◆ Exercise requirements ◆
Write out each line of the material again, word for word.

◆ Supplied information ◆
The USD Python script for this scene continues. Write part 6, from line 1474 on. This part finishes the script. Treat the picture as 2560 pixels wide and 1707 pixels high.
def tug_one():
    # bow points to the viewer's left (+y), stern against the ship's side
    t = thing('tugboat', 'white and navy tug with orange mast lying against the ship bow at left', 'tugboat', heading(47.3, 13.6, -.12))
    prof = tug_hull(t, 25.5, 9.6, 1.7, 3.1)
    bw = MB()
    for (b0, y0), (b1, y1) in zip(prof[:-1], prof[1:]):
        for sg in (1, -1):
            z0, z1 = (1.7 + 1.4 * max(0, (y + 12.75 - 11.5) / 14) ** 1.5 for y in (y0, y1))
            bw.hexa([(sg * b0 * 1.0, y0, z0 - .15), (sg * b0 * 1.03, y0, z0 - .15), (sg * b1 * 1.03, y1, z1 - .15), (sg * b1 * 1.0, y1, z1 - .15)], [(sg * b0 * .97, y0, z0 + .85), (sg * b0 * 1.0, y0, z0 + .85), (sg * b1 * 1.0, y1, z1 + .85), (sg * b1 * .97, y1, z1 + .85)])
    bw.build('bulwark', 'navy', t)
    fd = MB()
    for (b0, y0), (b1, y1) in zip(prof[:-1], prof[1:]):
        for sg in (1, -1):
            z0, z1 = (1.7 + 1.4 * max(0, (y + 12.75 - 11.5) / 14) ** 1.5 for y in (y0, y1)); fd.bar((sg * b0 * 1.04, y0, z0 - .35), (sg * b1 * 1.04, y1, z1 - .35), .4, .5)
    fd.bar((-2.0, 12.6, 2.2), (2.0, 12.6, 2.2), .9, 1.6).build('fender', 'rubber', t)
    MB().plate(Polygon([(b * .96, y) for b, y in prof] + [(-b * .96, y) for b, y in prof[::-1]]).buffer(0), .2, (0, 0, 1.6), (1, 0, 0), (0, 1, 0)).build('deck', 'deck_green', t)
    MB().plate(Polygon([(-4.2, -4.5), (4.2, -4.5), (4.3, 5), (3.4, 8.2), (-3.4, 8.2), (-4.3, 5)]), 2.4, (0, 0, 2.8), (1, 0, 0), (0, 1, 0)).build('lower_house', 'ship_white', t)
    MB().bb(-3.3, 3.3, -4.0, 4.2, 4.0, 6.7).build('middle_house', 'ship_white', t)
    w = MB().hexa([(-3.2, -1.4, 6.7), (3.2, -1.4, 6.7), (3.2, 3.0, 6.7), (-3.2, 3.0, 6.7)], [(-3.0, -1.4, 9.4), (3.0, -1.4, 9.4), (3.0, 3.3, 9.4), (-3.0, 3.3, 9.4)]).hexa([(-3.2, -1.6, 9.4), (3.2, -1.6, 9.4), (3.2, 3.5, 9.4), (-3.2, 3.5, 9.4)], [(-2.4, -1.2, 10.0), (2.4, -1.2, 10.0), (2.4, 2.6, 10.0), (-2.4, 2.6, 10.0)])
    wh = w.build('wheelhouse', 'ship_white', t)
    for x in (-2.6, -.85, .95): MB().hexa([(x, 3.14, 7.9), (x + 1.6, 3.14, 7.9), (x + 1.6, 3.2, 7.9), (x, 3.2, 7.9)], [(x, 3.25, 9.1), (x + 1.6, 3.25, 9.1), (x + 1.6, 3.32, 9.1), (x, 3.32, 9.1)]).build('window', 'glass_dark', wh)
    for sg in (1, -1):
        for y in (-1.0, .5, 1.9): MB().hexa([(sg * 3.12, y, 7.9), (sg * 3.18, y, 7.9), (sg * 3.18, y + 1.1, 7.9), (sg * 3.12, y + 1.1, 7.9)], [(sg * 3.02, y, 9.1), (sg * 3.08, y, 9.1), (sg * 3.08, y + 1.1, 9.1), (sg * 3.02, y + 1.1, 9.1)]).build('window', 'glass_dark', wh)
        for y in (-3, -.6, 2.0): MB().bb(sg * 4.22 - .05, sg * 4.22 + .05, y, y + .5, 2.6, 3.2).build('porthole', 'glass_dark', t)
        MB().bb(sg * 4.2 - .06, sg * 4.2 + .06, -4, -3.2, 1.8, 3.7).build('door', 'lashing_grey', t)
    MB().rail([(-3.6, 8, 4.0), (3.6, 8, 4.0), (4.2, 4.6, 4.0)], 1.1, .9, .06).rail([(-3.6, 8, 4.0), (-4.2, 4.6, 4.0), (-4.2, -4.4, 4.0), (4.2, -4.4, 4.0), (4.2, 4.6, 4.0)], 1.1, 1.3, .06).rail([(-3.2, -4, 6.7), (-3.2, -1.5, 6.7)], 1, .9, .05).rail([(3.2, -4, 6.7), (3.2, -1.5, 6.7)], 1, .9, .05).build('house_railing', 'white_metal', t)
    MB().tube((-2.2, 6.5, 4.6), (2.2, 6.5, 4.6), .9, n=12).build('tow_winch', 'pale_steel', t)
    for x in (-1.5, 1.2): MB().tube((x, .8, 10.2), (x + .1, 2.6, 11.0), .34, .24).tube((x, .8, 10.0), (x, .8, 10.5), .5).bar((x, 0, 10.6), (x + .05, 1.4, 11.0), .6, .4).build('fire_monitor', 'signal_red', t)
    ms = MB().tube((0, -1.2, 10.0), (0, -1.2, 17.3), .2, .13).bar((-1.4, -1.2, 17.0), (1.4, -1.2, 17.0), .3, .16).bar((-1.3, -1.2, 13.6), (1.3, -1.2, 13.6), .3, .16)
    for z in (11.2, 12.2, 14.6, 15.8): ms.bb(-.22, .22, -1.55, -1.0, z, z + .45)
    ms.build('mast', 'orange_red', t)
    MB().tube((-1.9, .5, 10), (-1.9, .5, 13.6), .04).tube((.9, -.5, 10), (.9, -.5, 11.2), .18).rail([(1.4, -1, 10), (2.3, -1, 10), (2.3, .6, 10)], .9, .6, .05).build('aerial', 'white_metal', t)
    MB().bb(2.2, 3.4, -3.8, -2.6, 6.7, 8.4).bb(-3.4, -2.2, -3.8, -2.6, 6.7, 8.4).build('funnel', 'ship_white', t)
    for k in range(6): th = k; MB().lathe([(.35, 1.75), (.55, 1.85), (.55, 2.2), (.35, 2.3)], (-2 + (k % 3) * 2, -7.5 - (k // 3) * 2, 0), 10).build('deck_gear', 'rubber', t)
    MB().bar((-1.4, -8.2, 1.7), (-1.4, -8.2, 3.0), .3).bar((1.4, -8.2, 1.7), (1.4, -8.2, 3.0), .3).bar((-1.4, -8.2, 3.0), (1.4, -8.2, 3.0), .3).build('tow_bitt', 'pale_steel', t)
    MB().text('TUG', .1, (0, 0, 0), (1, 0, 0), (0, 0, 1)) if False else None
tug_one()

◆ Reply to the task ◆
The USD Python script for this scene continues. Write part 6, from line 1474 on. This part finishes the script. Treat the picture as 2560 pixels wide and 1707 pixels high.
def tug_one():
    # bow points to the viewer's left (+y), stern against the ship's side
    t = thing('tugboat', 'white and navy tug with orange mast lying against the ship bow at left', 'tugboat', heading(47.3, 13.6, -.12))
    prof = tug_hull(t, 25.5, 9.6, 1.7, 3.1)
    bw = MB()
    for (b0, y0), (b1, y1) in zip(prof[:-1], prof[1:]):
        for sg in (1, -1):
            z0, z1 = (1.7 + 1.4 * max(0, (y + 12.75 - 11.5) / 14) ** 1.5 for y in (y0, y1))
            bw.hexa([(sg * b0 * 1.0, y0, z0 - .15), (sg * b0 * 1.03, y0, z0 - .15), (sg * b1 * 1.03, y1, z1 - .15), (sg * b1 * 1.0, y1, z1 - .15)], [(sg * b0 * .97, y0, z0 + .85), (sg * b0 * 1.0, y0, z0 + .85), (sg * b1 * 1.0, y1, z1 + .85), (sg * b1 * .97, y1, z1 + .85)])
    bw.build('bulwark', 'navy', t)
    fd = MB()
    for (b0, y0), (b1, y1) in zip(prof[:-1], prof[1:]):
        for sg in (1, -1):
            z0, z1 = (1.7 + 1.4 * max(0, (y + 12.75 - 11.5) / 14) ** 1.5 for y in (y0, y1)); fd.bar((sg * b0 * 1.04, y0, z0 - .35), (sg * b1 * 1.04, y1, z1 - .35), .4, .5)
    fd.bar((-2.0, 12.6, 2.2), (2.0, 12.6, 2.2), .9, 1.6).build('fender', 'rubber', t)
    MB().plate(Polygon([(b * .96, y) for b, y in prof] + [(-b * .96, y) for b, y in prof[::-1]]).buffer(0), .2, (0, 0, 1.6), (1, 0, 0), (0, 1, 0)).build('deck', 'deck_green', t)
    MB().plate(Polygon([(-4.2, -4.5), (4.2, -4.5), (4.3, 5), (3.4, 8.2), (-3.4, 8.2), (-4.3, 5)]), 2.4, (0, 0, 2.8), (1, 0, 0), (0, 1, 0)).build('lower_house', 'ship_white', t)
    MB().bb(-3.3, 3.3, -4.0, 4.2, 4.0, 6.7).build('middle_house', 'ship_white', t)
    w = MB().hexa([(-3.2, -1.4, 6.7), (3.2, -1.4, 6.7), (3.2, 3.0, 6.7), (-3.2, 3.0, 6.7)], [(-3.0, -1.4, 9.4), (3.0, -1.4, 9.4), (3.0, 3.3, 9.4), (-3.0, 3.3, 9.4)]).hexa([(-3.2, -1.6, 9.4), (3.2, -1.6, 9.4), (3.2, 3.5, 9.4), (-3.2, 3.5, 9.4)], [(-2.4, -1.2, 10.0), (2.4, -1.2, 10.0), (2.4, 2.6, 10.0), (-2.4, 2.6, 10.0)])
    wh = w.build('wheelhouse', 'ship_white', t)
    for x in (-2.6, -.85, .95): MB().hexa([(x, 3.14, 7.9), (x + 1.6, 3.14, 7.9), (x + 1.6, 3.2, 7.9), (x, 3.2, 7.9)], [(x, 3.25, 9.1), (x + 1.6, 3.25, 9.1), (x + 1.6, 3.32, 9.1), (x, 3.32, 9.1)]).build('window', 'glass_dark', wh)
    for sg in (1, -1):
        for y in (-1.0, .5, 1.9): MB().hexa([(sg * 3.12, y, 7.9), (sg * 3.18, y, 7.9), (sg * 3.18, y + 1.1, 7.9), (sg * 3.12, y + 1.1, 7.9)], [(sg * 3.02, y, 9.1), (sg * 3.08, y, 9.1), (sg * 3.08, y + 1.1, 9.1), (sg * 3.02, y + 1.1, 9.1)]).build('window', 'glass_dark', wh)
        for y in (-3, -.6, 2.0): MB().bb(sg * 4.22 - .05, sg * 4.22 + .05, y, y + .5, 2.6, 3.2).build('porthole', 'glass_dark', t)
        MB().bb(sg * 4.2 - .06, sg * 4.2 + .06, -4, -3.2, 1.8, 3.7).build('door', 'lashing_grey', t)
    MB().rail([(-3.6, 8, 4.0), (3.6, 8, 4.0), (4.2, 4.6, 4.0)], 1.1, .9, .06).rail([(-3.6, 8, 4.0), (-4.2, 4.6, 4.0), (-4.2, -4.4, 4.0), (4.2, -4.4, 4.0), (4.2, 4.6, 4.0)], 1.1, 1.3, .06).rail([(-3.2, -4, 6.7), (-3.2, -1.5, 6.7)], 1, .9, .05).rail([(3.2, -4, 6.7), (3.2, -1.5, 6.7)], 1, .9, .05).build('house_railing', 'white_metal', t)
    MB().tube((-2.2, 6.5, 4.6), (2.2, 6.5, 4.6), .9, n=12).build('tow_winch', 'pale_steel', t)
    for x in (-1.5, 1.2): MB().tube((x, .8, 10.2), (x + .1, 2.6, 11.0), .34, .24).tube((x, .8, 10.0), (x, .8, 10.5), .5).bar((x, 0, 10.6), (x + .05, 1.4, 11.0), .6, .4).build('fire_monitor', 'signal_red', t)
    ms = MB().tube((0, -1.2, 10.0), (0, -1.2, 17.3), .2, .13).bar((-1.4, -1.2, 17.0), (1.4, -1.2, 17.0), .3, .16).bar((-1.3, -1.2, 13.6), (1.3, -1.2, 13.6), .3, .16)
    for z in (11.2, 12.2, 14.6, 15.8): ms.bb(-.22, .22, -1.55, -1.0, z, z + .45)
    ms.build('mast', 'orange_red', t)
    MB().tube((-1.9, .5, 10), (-1.9, .5, 13.6), .04).tube((.9, -.5, 10), (.9, -.5, 11.2), .18).rail([(1.4, -1, 10), (2.3, -1, 10), (2.3, .6, 10)], .9, .6, .05).build('aerial', 'white_metal', t)
    MB().bb(2.2, 3.4, -3.8, -2.6, 6.7, 8.4).bb(-3.4, -2.2, -3.8, -2.6, 6.7, 8.4).build('funnel', 'ship_white', t)
    for k in range(6): th = k; MB().lathe([(.35, 1.75), (.55, 1.85), (.55, 2.2), (.35, 2.3)], (-2 + (k % 3) * 2, -7.5 - (k // 3) * 2, 0), 10).build('deck_gear', 'rubber', t)
    MB().bar((-1.4, -8.2, 1.7), (-1.4, -8.2, 3.0), .3).bar((1.4, -8.2, 1.7), (1.4, -8.2, 3.0), .3).bar((-1.4, -8.2, 3.0), (1.4, -8.2, 3.0), .3).build('tow_bitt', 'pale_steel', t)
    MB().text('TUG', .1, (0, 0, 0), (1, 0, 0), (0, 0, 1)) if False else None
tug_one()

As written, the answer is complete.